↓↓↓

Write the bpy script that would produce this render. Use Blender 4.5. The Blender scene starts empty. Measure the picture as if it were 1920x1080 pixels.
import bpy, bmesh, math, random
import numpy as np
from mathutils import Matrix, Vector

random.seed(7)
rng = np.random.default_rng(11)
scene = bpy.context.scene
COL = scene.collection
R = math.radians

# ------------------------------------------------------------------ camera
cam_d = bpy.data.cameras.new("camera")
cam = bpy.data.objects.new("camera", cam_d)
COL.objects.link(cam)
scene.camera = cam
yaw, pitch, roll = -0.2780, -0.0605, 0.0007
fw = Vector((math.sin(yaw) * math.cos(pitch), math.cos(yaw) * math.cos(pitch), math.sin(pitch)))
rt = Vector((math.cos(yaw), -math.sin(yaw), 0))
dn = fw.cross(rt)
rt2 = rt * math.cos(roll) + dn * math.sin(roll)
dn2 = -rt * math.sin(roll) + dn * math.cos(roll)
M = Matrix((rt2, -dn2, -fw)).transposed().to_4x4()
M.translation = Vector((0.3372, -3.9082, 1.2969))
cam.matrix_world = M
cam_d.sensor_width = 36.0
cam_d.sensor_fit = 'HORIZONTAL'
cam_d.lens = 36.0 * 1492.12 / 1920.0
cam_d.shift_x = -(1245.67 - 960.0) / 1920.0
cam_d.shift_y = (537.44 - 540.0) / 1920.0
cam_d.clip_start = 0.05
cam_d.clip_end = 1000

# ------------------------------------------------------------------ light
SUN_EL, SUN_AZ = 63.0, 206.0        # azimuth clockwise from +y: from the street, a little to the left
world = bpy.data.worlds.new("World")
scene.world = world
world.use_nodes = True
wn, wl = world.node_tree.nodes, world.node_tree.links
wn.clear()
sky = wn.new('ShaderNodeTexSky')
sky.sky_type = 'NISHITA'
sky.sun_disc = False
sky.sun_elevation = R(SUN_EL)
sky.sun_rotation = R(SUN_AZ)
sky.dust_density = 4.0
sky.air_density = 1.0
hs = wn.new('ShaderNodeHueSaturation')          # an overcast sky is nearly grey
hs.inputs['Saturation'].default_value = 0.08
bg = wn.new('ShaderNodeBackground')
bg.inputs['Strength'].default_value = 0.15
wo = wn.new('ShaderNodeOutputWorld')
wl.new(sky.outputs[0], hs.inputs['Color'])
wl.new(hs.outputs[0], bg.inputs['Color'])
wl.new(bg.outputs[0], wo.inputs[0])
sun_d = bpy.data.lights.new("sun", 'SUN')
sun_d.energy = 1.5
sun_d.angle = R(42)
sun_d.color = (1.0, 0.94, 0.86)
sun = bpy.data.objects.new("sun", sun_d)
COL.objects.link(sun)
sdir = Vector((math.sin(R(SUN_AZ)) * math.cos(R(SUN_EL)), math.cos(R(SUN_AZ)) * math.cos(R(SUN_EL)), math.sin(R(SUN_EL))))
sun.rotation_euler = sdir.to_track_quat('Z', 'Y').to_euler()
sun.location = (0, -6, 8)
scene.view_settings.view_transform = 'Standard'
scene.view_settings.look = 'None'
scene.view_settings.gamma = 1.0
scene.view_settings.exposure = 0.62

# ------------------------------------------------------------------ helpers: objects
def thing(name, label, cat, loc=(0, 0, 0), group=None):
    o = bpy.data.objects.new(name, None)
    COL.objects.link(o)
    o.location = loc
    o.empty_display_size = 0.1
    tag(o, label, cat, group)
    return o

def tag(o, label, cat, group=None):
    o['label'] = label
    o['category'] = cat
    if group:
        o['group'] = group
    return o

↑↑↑

> **THE PROBLEM**
Return exactly the opening lines of the listing above, ending with the line that has "R = math.radians".

> **TASK RESULT**
Write the bpy script that would produce this render. Use Blender 4.5. The Blender scene starts empty. Measure the picture as if it were 1920x1080 pixels.
import bpy, bmesh, math, random
import numpy as np
from mathutils import Matrix, Vector

random.seed(7)
rng = np.random.default_rng(11)
scene = bpy.context.scene
COL = scene.collection
R = math.radians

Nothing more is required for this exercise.